You might have expected a protectionist response from Polwart, but she does not question the necessity of the renovations to the Victorian palm houses that are now under way as part of the Edinburgh Biomes project, designed to secure the future of the collection's 13,500 plant species. Rather, her tone is elegiac, not least because this is also a lockdown-era story, haunted by loss and the need for reflection.

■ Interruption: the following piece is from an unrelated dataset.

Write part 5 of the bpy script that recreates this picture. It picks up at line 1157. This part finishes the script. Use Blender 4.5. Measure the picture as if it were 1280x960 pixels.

Following the format of her equally sublime Wind Resistance, she blends songs, poetry and spoken word, all delivered in soothing, honeyed tones, to celebrate the wondrous natural beauty of the tree and to praise the generations of keepers who ensured its survival. With co-composer Pippa Murphy, Polwart was artist in residence at the Botanics, and in Windblown she draws on conversations with staff whose dedication to the plants is as personal as it is professional.
One observes that on the day his dog was due to be put down, he still gave it a treat in the morning. The palm commands similar dedication and respect until the very end. 'For the time is nearly over,' goes Polwart's repeated refrain, set to an appropriately timeless folk melody.
Accompanied by Dave Milligan on grand piano, she stands beneath a wild feathery arrangement of fronds designed by Neil Haynes and lit in ever-changing colours by Lizzie Powell, as Jamie Wardrop's sparkling watery video projections suggest the epic journey from Bermuda (and its colonialist implications). Through it all, Polwart attributes to generations of Edinburgh citizens an enterprise of everyday love, care and attention.